Jadi, apakah Ḥanābilag dan Sufi benar-benar bermusuhan dan selalu bertentangan? Tidak sesederhana itu. Hubungan keduanya penuh tarik-ulur. Kadang saling menginspirasi, kadang saling menolak. Bahkan Ibn Taimiyyah sendiri, yang sering dituduh anti-Sufi, justru menulis banyak karya tentang ajaran tasawuf dan para sufi.
Sebaliknya, banyak sufi yang dalam praktik ibadahnya justru sangat ketat dan tekstual, sebagaimana ajaran Ḥanābilah.
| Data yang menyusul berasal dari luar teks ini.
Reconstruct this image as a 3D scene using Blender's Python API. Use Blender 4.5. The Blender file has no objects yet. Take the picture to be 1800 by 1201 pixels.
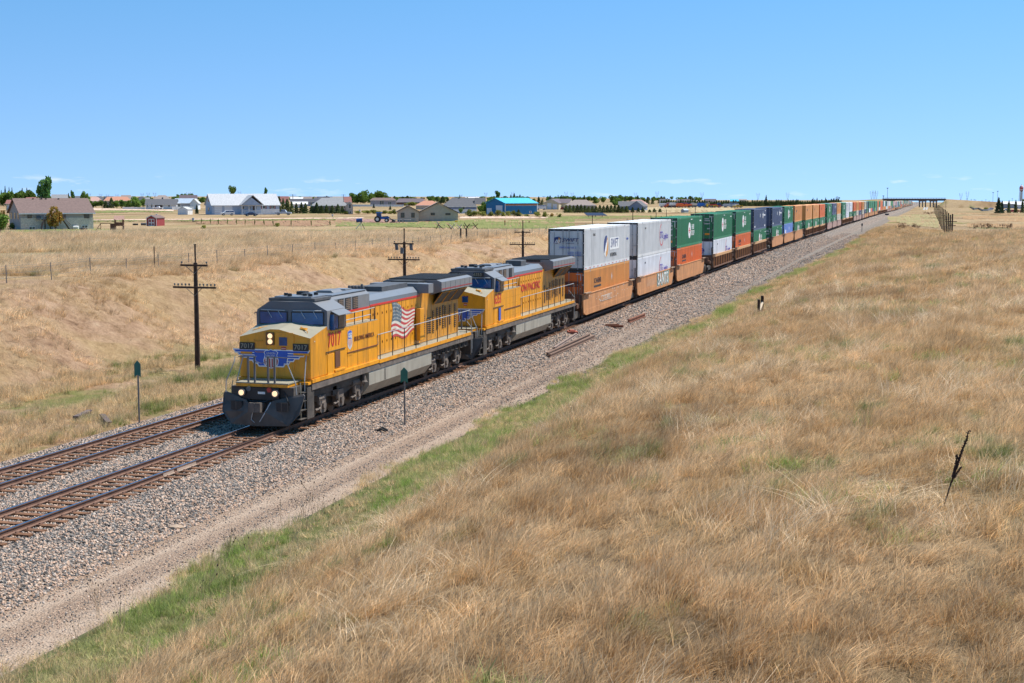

Mereka menghindari ritual berlebihan dan menekankan ketaatan yang lurus.
Kesimpulan: Saatnya Berdamai?
Sejarah menunjukkan bahwa permusuhan antara Ḥanbalī dan Sufi lebih merupakan hasil dari dinamika sosial dan politik daripada ajaran yang benar-benar bertolak belakang. Keduanya punya titik temu—dalam kecintaan pada Nabi, dalam dorongan untuk hidup saleh, dan dalam semangat untuk membentuk masyarakat yang lebih baik.
Sudah waktunya kita berhenti melihat Ḥanbalī dan Sufi sebagai dua kutub yang saling memusuhi. Keduanya adalah bagian dari khazanah Islam yang kaya dan kompleks. Di era seperti sekarang, ketika umat Islam menghadapi tantangan dari luar dan dalam, alangkah baiknya jika kita belajar dari masa lalu—untuk menemukan cara hidup berdampingan dalam perbedaan.
Sebagaimana al-Junayd menyatakan bahwa “air laut tidak akan mengotori bintang di langit,” perbedaan pendekatan tidak harus menghilangkan nilai dari masing-masing jalan. Ḥanbalī dan Sufi bisa jadi dua sisi dari koin yang sama: mencari riḍā Tuhan dengan cara yang paling tulus, meski dengan jalan yang berbeda, cara yang tak sama.